Per quanto riguarda invece il ricorso innanzi al tribunale civile (esperibile sia dai liberi che dai detenuti per i quali non è più attuale la violazione dell'articolo 3 della Convenzione Europea dei Diritti dell'Uomo), la complessità della procedura (a cominciare dalla redazione telematica della nota di iscrizione a ruolo) rende di fatto irrinunciabile l'intervento dell'avvocato. Dal punto di vista probatorio, è poi praticamente obbligatorio fornire innanzitutto la certificazione storica delle detenzioni subite, e questo è il primo grande ostacolo, perché occorre molto tempo per ottenerla. Poi bisogna redigere il ricorso entro il termine di sei mesi dalla fine del pregiudizio. Questo termine è però opinabile, perché non è agevole individuarlo a meno che non sia terminata l'espiazione della pena. Ricordiamo che la sentenza Torreggiani non ha ad oggetto soltanto il sovraffollamento carcerario ma anche le condizioni di detenzione, la qualità delle infrastrutture e dei servizi in carcere. Il ricorso deve essere poi depositato nella cancelleria del tribunale mediante l'iscrizione a ruolo corredato di tutta la documentazione necessaria. Le comunicazioni successive della cancelleria del tribunale vengono inviate mediante posta elettronica certificata. Sarebbe stato dunque opportuno prevedere l'obbligatorietà dell'assistenza dell'avvocato per garantire effettivamente il detenuto ricorrente, e non soltanto la facoltà di intervento di quest'ultimo previo conferimento di una procura speciale ad hoc. Infine la problematica relativa ai costi del contributo unificato, di entità elevata se la doglianza riguarda lunghi periodi di detenzione, è stata sicuramente un deterrente per molti detenuti in relazione alle ridotte probabilità di successo di tale ricorso. C'è in effetti la possibilità di chiedere l' ammissione al patrocinio a spese dello Stato da parte di coloro che si trovano nelle condizioni all'uopo normativamente previste, ma la procedura rimane complessa, soprattutto per la documentazione a corredo che deve essere prodotta, e di non veloce risoluzione.                   

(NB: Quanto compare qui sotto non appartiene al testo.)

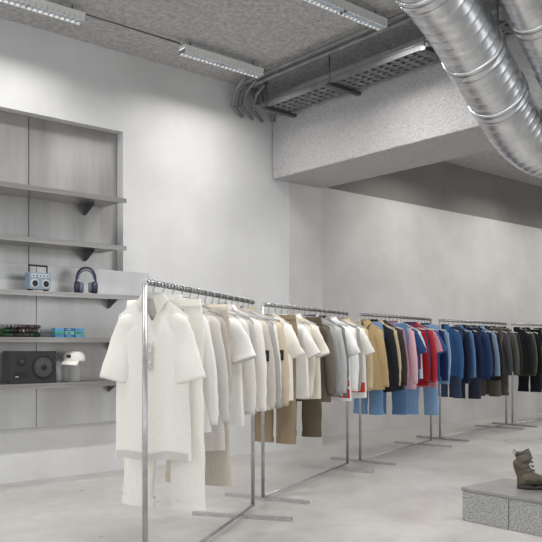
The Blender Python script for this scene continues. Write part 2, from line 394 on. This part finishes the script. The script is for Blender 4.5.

Il sentire diffuso è di essere di fronte ad un rimedio risarcitorio inefficace che avrà come ineludibile conseguenza, oltre l'aumento del carico di lavoro dei magistrati, la riproposizione di innumerevoli ricorsi alla CEDU. E l'ipotizzata maggiore tutela dei diritti del detenuto rischia di risolversi in una lunga posticipazione dell'attesa, e della speranza, di ottenere giustizia in relazione all'avvenuta la violazione dell'articolo 3 della Convenzione Europea dei Diritti dell'Uomo.

Ci sono già decisioni?
I magistrati di sorveglianza hanno già emesso molte decisioni, rigettando la maggior parte dei reclami: tale diniego è stato fondato essenzialmente sulla base delle informazioni fornite da Direttori degli Istituti Penitenziari in relazione ai numeri del sovraffollamento, alla metratura delle celle, alla qualità dei servizi e delle infrastrutture, che avrebbero smentito quanto denunciato dai ricorrenti. In altri casi hanno dichiarato non luogo a provvedere per essere venuta meno l'attualità del pregiudizio.
Non si hanno ancora notizie, invece, dei pochi ricorsi presentati al giudice civile, per i quali è in corso l'istruttoria, vale a dire la richiesta di informazioni al DAP. Certo, tutto lascia presupporre che l'esito non sarà differente: si tratta sempre, infatti, di porre a confronto le lamentele dei detenuti con quanto contrariamente affermato dal Dipartimento dell'Amministrazione Penitenziaria.
In conclusione, al momento sembra che il grave ed evidente problema sistemico, strutturale e di sovraffollamento accertato dai Giudici di Strasburgo non sia in realtà tale, nonostante che avesse condotto alla dichiarazione dello stato di emergenza in Italia nel gennaio 2010, prorogato poi sino al dicembre 2012 e ribadito dal Presidente della Repubblica Giorgio Napolitano nel noto messaggio inviato alle Camere del Parlamento Italiano in data 8 ottobre 2013.